Exercise task: Extract the complete listing and output it unchanged.
★ ★ ★
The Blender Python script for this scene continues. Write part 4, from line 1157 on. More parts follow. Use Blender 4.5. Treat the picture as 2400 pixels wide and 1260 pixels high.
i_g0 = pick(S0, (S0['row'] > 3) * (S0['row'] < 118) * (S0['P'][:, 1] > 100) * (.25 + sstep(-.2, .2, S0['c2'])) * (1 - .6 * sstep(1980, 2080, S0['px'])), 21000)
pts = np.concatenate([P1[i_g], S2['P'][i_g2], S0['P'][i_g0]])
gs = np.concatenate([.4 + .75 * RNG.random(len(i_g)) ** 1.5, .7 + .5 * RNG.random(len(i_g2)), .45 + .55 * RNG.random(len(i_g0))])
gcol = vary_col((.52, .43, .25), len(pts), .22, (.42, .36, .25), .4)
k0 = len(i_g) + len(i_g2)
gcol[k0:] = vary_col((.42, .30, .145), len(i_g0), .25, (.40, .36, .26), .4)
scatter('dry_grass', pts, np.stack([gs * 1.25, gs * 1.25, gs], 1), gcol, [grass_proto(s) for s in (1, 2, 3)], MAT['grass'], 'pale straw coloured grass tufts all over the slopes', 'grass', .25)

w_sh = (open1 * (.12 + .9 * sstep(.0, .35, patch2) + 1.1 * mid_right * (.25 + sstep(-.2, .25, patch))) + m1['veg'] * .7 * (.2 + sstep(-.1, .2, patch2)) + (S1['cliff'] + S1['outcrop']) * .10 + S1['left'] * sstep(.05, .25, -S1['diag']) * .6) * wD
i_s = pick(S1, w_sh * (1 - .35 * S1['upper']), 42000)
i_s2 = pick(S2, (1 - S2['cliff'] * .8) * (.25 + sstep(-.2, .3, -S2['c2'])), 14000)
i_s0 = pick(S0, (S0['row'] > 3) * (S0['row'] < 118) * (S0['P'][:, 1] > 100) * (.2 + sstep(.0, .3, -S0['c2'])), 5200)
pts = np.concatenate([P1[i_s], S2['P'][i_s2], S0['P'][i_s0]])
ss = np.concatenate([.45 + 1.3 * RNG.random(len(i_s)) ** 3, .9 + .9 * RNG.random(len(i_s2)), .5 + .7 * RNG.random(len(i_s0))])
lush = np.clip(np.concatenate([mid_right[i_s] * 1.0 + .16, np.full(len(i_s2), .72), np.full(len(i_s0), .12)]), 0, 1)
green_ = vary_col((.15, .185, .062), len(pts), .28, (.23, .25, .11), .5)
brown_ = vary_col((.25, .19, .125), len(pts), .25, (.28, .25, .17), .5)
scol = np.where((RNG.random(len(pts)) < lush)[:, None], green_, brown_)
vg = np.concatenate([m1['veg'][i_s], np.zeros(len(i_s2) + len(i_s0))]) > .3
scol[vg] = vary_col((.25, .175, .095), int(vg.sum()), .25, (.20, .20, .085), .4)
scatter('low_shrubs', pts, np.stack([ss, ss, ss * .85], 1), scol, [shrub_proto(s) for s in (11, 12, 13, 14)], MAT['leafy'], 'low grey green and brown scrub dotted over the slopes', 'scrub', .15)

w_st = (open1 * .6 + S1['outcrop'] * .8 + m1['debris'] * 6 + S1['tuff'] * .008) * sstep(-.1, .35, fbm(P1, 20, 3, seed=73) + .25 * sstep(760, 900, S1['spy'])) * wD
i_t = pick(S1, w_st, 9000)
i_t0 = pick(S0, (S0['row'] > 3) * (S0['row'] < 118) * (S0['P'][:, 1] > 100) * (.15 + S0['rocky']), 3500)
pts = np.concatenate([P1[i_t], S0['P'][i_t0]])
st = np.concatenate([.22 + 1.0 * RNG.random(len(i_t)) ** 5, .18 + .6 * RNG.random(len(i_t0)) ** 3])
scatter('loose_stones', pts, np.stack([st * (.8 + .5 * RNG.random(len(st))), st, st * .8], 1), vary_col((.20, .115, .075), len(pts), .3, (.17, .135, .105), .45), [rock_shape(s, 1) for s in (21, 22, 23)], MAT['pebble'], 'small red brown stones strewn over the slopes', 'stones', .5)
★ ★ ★
Task response:
The Blender Python script for this scene continues. Write part 4, from line 1157 on. More parts follow. Use Blender 4.5. Treat the picture as 2400 pixels wide and 1260 pixels high.
i_g0 = pick(S0, (S0['row'] > 3) * (S0['row'] < 118) * (S0['P'][:, 1] > 100) * (.25 + sstep(-.2, .2, S0['c2'])) * (1 - .6 * sstep(1980, 2080, S0['px'])), 21000)
pts = np.concatenate([P1[i_g], S2['P'][i_g2], S0['P'][i_g0]])
gs = np.concatenate([.4 + .75 * RNG.random(len(i_g)) ** 1.5, .7 + .5 * RNG.random(len(i_g2)), .45 + .55 * RNG.random(len(i_g0))])
gcol = vary_col((.52, .43, .25), len(pts), .22, (.42, .36, .25), .4)
k0 = len(i_g) + len(i_g2)
gcol[k0:] = vary_col((.42, .30, .145), len(i_g0), .25, (.40, .36, .26), .4)
scatter('dry_grass', pts, np.stack([gs * 1.25, gs * 1.25, gs], 1), gcol, [grass_proto(s) for s in (1, 2, 3)], MAT['grass'], 'pale straw coloured grass tufts all over the slopes', 'grass', .25)

w_sh = (open1 * (.12 + .9 * sstep(.0, .35, patch2) + 1.1 * mid_right * (.25 + sstep(-.2, .25, patch))) + m1['veg'] * .7 * (.2 + sstep(-.1, .2, patch2)) + (S1['cliff'] + S1['outcrop']) * .10 + S1['left'] * sstep(.05, .25, -S1['diag']) * .6) * wD
i_s = pick(S1, w_sh * (1 - .35 * S1['upper']), 42000)
i_s2 = pick(S2, (1 - S2['cliff'] * .8) * (.25 + sstep(-.2, .3, -S2['c2'])), 14000)
i_s0 = pick(S0, (S0['row'] > 3) * (S0['row'] < 118) * (S0['P'][:, 1] > 100) * (.2 + sstep(.0, .3, -S0['c2'])), 5200)
pts = np.concatenate([P1[i_s], S2['P'][i_s2], S0['P'][i_s0]])
ss = np.concatenate([.45 + 1.3 * RNG.random(len(i_s)) ** 3, .9 + .9 * RNG.random(len(i_s2)), .5 + .7 * RNG.random(len(i_s0))])
lush = np.clip(np.concatenate([mid_right[i_s] * 1.0 + .16, np.full(len(i_s2), .72), np.full(len(i_s0), .12)]), 0, 1)
green_ = vary_col((.15, .185, .062), len(pts), .28, (.23, .25, .11), .5)
brown_ = vary_col((.25, .19, .125), len(pts), .25, (.28, .25, .17), .5)
scol = np.where((RNG.random(len(pts)) < lush)[:, None], green_, brown_)
vg = np.concatenate([m1['veg'][i_s], np.zeros(len(i_s2) + len(i_s0))]) > .3
scol[vg] = vary_col((.25, .175, .095), int(vg.sum()), .25, (.20, .20, .085), .4)
scatter('low_shrubs', pts, np.stack([ss, ss, ss * .85], 1), scol, [shrub_proto(s) for s in (11, 12, 13, 14)], MAT['leafy'], 'low grey green and brown scrub dotted over the slopes', 'scrub', .15)

w_st = (open1 * .6 + S1['outcrop'] * .8 + m1['debris'] * 6 + S1['tuff'] * .008) * sstep(-.1, .35, fbm(P1, 20, 3, seed=73) + .25 * sstep(760, 900, S1['spy'])) * wD
i_t = pick(S1, w_st, 9000)
i_t0 = pick(S0, (S0['row'] > 3) * (S0['row'] < 118) * (S0['P'][:, 1] > 100) * (.15 + S0['rocky']), 3500)
pts = np.concatenate([P1[i_t], S0['P'][i_t0]])
st = np.concatenate([.22 + 1.0 * RNG.random(len(i_t)) ** 5, .18 + .6 * RNG.random(len(i_t0)) ** 3])
scatter('loose_stones', pts, np.stack([st * (.8 + .5 * RNG.random(len(st))), st, st * .8], 1), vary_col((.20, .115, .075), len(pts), .3, (.17, .135, .105), .45), [rock_shape(s, 1) for s in (21, 22, 23)], MAT['pebble'], 'small red brown stones strewn over the slopes', 'stones', .5)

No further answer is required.